Brazil could follow the same production growth as the North Sea experienced in its first decade, according to the chief executive of Petrobras, the country’s state-controlled oil champion.
Petrobras has so far discovered 15bn barrels of proved reserves in an area called the “pre-salt”, lying below a 2km-deep salt layer under the seabed and estimated to hold up to 50bn barrels of oil. The group is forecasting daily production of 6.42m barrels of oil equivalent per day by 2020.
Jose Sergio Gabrielli, the group’s chief executive, said the country’s forecasts put it “at the same slope of production as in the first 10 years of the North Sea”.
Production from the North Sea, by both the UK and Norway, reached peak production of 6m barrels a day in 1999.
Petrobras expects to produce 2.77m boe/day this year. The pre-salt’s share of total domestic oil production will increase from 2 per cent in 2011 to 40.5 per cent in 2020.
The company, said Mr Gabrielli, is growing faster than “Exxon, Shell, Saudi Aramco, Gazprom, Eni … you name it”. Whether Petrobras would be the world’s top producer in 2020 depended “on the speed of the others”.
“Oil growth is a matter of discovery and resources. If you don’t have the resources, you need to buy,” he added, presenting the company’s five-year business plan in London.
Petrobras plans to invest $224.7bn between 2011 and 2015, with 57 per cent of this going towards exploration and production projects. The company’s current break-even price for oil produced from the area is $45 a barrel – compared with the current market price of about $120 a barrel for Brent crude, said Mr Gabrielli, adding that it could be even better as the company increases its productivity.
Petrobas has also launched a disposal plan, aiming to raise $13.6bn, in order to increase its return on assets. It might “farm out” blocks at home and abroad to raise cash, as well as selling shares in Brazilian companies, the company said.

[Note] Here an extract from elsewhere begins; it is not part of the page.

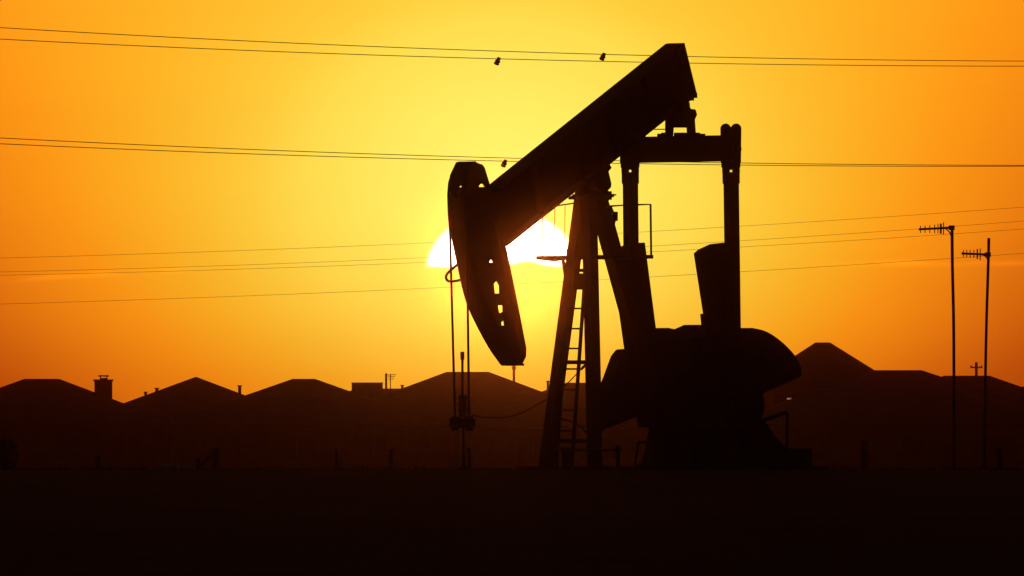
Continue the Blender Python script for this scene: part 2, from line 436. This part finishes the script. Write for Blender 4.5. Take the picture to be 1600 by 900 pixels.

Mr Gabrielli also said the company would keep investing in domestic refining capacity. Demand for oil products in Brazil is growing rapidly and Petrobras would lose market share if it did not expand. The company operates 100 per cent of the refining capacity in Brazil but has a market share of just 40 per cent of the domestic fuel market. The country’s last greenfield refinery, he said, was built in 1980.
Petrobras could earn an extra $8 a barrel margin if it refined oil domestically rather than simply exporting crude oil, added Almir Barbassa, chief financial officer.
Mr Gabrielli also added his voice to the industry debate about whether the integrated model – combining refining and marketing operations with an exploration and production arm – was out of date in the wake of the decision by America’s ConocoPhillips to split itself into two.
“Integrated oil companies make a better return in general,” he said.